Daniels is the divorce lawyer-turned-matchmaker who inspired the short lived Alicia Silverstone TV series Miss Match, and this is her memoir of her first year or so in the business.
Now, I am not a huge fan of memoirs in general. I think too many people write memoirs and autobiographies when they haven't done anything remotely interesting enough to justify writing a book. (Keith's rule of thumb #17: Just because it happened doesn't mean it's interesting.)
But an inside look at the operations of a matchmaker (or, if we stick to Daniels' preferred orthography, a Matchmaker) is something we haven't seen before, and there's potential there for an interesting book.

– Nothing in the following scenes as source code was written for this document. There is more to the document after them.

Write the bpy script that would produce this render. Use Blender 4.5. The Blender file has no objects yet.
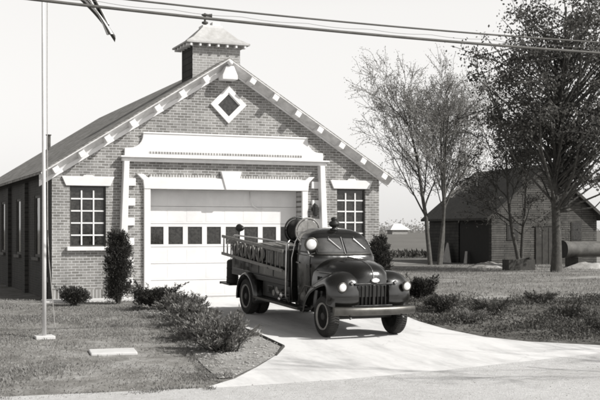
import bpy, bmesh, math, random
import numpy as np
from mathutils import Vector, Matrix
from math import radians as rad, sin, cos, pi

scene = bpy.context.scene
col = scene.collection
PI = pi

# ------------------------------------------------------------------ materials
def tint(v):
    """monochrome print tone: warm in the darks, neutral in the lights"""
    k = max(0.0, min(1.0, v / 0.55))
    return (v, v * (0.955 + 0.035 * k), v * (0.87 + 0.115 * k), 1.0)

def newmat(name):
    m = bpy.data.materials.new(name); m.use_nodes = True
    nt = m.node_tree; b = nt.nodes['Principled BSDF']
    return m, nt, b

def node(nt, t, **kw):
    n = nt.nodes.new(t)
    for k, v in kw.items(): setattr(n, k, v)
    return n

def ramp(nt, stops):
    r = node(nt, 'ShaderNodeValToRGB')
    e = r.color_ramp.elements
    while len(e) < len(stops): e.new(0.5)
    for el, (p, v) in zip(e, stops):
        el.position = p; el.color = tint(v) if not isinstance(v, tuple) else v
    return r

def plain(name, v, rough=0.6, var=0.25, scale=4.0, bump=0.0, bscale=40.0, metal=0.0, coat=0.0, detail=6, spec=0.5):
    m, nt, b = newmat(name)
    tc = node(nt, 'ShaderNodeTexCoord')
    n = node(nt, 'ShaderNodeTexNoise'); n.inputs['Scale'].default_value = scale; n.inputs['Detail'].default_value = detail
    n.inputs['Roughness'].default_value = 0.65
    nt.links.new(tc.outputs['Object'], n.inputs['Vector'])
    r = ramp(nt, [(0.3, v * (1 - var)), (0.7, min(v * (1 + var), 0.9))])
    nt.links.new(n.outputs['Fac'], r.inputs['Fac'])
    nt.links.new(r.outputs['Color'], b.inputs['Base Color'])
    b.inputs['Roughness'].default_value = rough
    b.inputs['Metallic'].default_value = metal
    b.inputs['Coat Weight'].default_value = coat
    b.inputs['Coat Roughness'].default_value = 0.08
    b.inputs['Specular IOR Level'].default_value = spec
    if bump:
        n2 = node(nt, 'ShaderNodeTexNoise'); n2.inputs['Scale'].default_value = bscale; n2.inputs['Detail'].default_value = 5
        nt.links.new(tc.outputs['Object'], n2.inputs['Vector'])
        bp = node(nt, 'ShaderNodeBump'); bp.inputs['Strength'].default_value = bump; bp.inputs['Distance'].default_value = 0.02
        nt.links.new(n2.outputs['Fac'], bp.inputs['Height'])
        nt.links.new(bp.outputs['Normal'], b.inputs['Normal'])
    return m

def brickmat(name, axis='x', bw=0.215, rh=0.078, mortar=0.0115, c1=0.18, c2=0.34, cm=0.52, offset=0.5, grime=0.25):
    m, nt, b = newmat(name)
    tc = node(nt, 'ShaderNodeTexCoord'); sp = node(nt, 'ShaderNodeSeparateXYZ'); cb = node(nt, 'ShaderNodeCombineXYZ')
    nt.links.new(tc.outputs['Object'], sp.inputs[0])
    nt.links.new(sp.outputs['X' if axis == 'x' else 'Y'], cb.inputs[0]); nt.links.new(sp.outputs['Z'], cb.inputs[1])
    # slight waviness so that no line is perfectly ruled
    wn = node(nt, 'ShaderNodeTexNoise'); wn.inputs['Scale'].default_value = 2.3; wn.inputs['Detail'].default_value = 5
    nt.links.new(cb.outputs[0], wn.inputs['Vector'])
    vm = node(nt, 'ShaderNodeVectorMath', operation='SCALE'); vm.inputs['Scale'].default_value = 0.03
    nt.links.new(wn.outputs['Color'], vm.inputs[0])
    va = node(nt, 'ShaderNodeVectorMath', operation='ADD')
    nt.links.new(cb.outputs[0], va.inputs[0]); nt.links.new(vm.outputs[0], va.inputs[1])
    br = node(nt, 'ShaderNodeTexBrick'); br.offset = offset
    br.inputs['Scale'].default_value = 1.0; br.inputs['Brick Width'].default_value = bw; br.inputs['Row Height'].default_value = rh
    br.inputs['Mortar Size'].default_value = mortar; br.inputs['Mortar Smooth'].default_value = 0.35; br.inputs['Bias'].default_value = -0.1
    br.inputs['Color1'].default_value = tint(c1); br.inputs['Color2'].default_value = tint(c2); br.inputs['Mortar'].default_value = tint(cm)
    nt.links.new(va.outputs[0], br.inputs['Vector'])
    n = node(nt, 'ShaderNodeTexNoise'); n.inputs['Scale'].default_value = 1.1; n.inputs['Detail'].default_value = 8; n.inputs['Roughness'].default_value = 0.7
    nt.links.new(tc.outputs['Object'], n.inputs['Vector'])
    r = ramp(nt, [(0.3, (1 - grime,) * 3 + (1,)), (0.72, (1.12,) * 3 + (1,))])
    nt.links.new(n.outputs['Fac'], r.inputs['Fac'])
    mx = node(nt, 'ShaderNodeMix', data_type='RGBA', blend_type='MULTIPLY'); mx.inputs['Factor'].default_value = 1
    nt.links.new(br.outputs['Color'], mx.inputs['A']); nt.links.new(r.outputs['Color'], mx.inputs['B'])
    ns = node(nt, 'ShaderNodeTexNoise'); ns.inputs['Scale'].default_value = 1.0; ns.inputs['Detail'].default_value = 7
    mp = node(nt, 'ShaderNodeMapping'); mp.inputs['Scale'].default_value = (2.2, 2.2, 0.35)
    nt.links.new(tc.outputs['Object'], mp.inputs['Vector']); nt.links.new(mp.outputs['Vector'], ns.inputs['Vector'])
    rs = ramp(nt, [(0.36, (0.72,) * 3 + (1,)), (0.6, (1.06,) * 3 + (1,))]); nt.links.new(ns.outputs['Fac'], rs.inputs['Fac'])
    mx2 = node(nt, 'ShaderNodeMix', data_type='RGBA', blend_type='MULTIPLY'); mx2.inputs['Factor'].default_value = 0.8
    nt.links.new(mx.outputs['Result'], mx2.inputs['A']); nt.links.new(rs.outputs['Color'], mx2.inputs['B'])
    nt.links.new(mx2.outputs['Result'], b.inputs['Base Color'])
    b.inputs['Roughness'].default_value = 0.85
    n3 = node(nt, 'ShaderNodeTexNoise'); n3.inputs['Scale'].default_value = 60
    nt.links.new(tc.outputs['Object'], n3.inputs['Vector'])
    ad = node(nt, 'ShaderNodeMath', operation='MULTIPLY_ADD'); ad.inputs[1].default_value = -1.0
    mu = node(nt, 'ShaderNodeMath', operation='MULTIPLY'); mu.inputs[1].default_value = 0.3
    nt.links.new(n3.outputs['Fac'], mu.inputs[0])
    nt.links.new(br.outputs['Fac'], ad.inputs[0]); nt.links.new(mu.outputs[0], ad.inputs[2])
    bp = node(nt, 'ShaderNodeBump'); bp.inputs['Strength'].default_value = 0.6; bp.inputs['Distance'].default_value = 0.012
    nt.links.new(ad.outputs[0], bp.inputs['Height']); nt.links.new(bp.outputs['Normal'], b.inputs['Normal'])
    return m

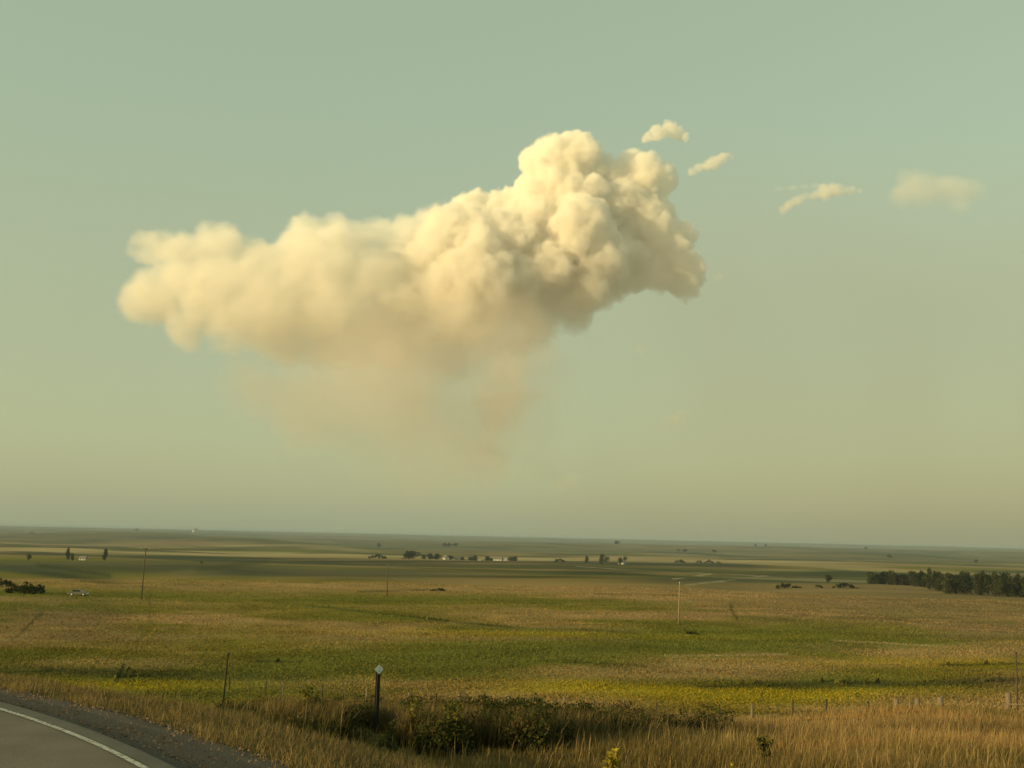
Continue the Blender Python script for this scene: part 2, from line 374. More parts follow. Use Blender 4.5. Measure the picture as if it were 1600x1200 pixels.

Unfortunately, Matchbook is buried in a deep layer of contempt; Daniels doesn't really have any respect for her clients, or see them as anything other than a paycheck. Collectively, she refers to her clients as "Desperados;" individually, the pseudonyms she gives them refer to their most prominent physical feature (Miss Boobs, Mr. Teeth), their most superficial personality trait (Miss Interrupter, The Girl I Always Thought Hated Me), or the size of their bankbook (The Hundred Thousand Dollar Man).
These are, of course, precisely the sorts of things that she warns her clients not to base their dating decisions on. And Daniels isn't any kinder to the men she dates herself; the on-again, off-again boyfriend she briefly considers marrying is known to us as "Jerkoff."
If this is how she thinks of the people she works with and for, it's no wonder that her own dating life is such a mess, and it's a mystery how she manages to successfully pair off any of her clients. Matchbook is a nasty little piece of work.
(On one matter, I must praise Daniels: The boyfriends and clients she presents to us are composites, and she acknowledges that up front; too many memoir writers these days aren't so honest about the fact that some of their characters and conversations are actually fictionalized.)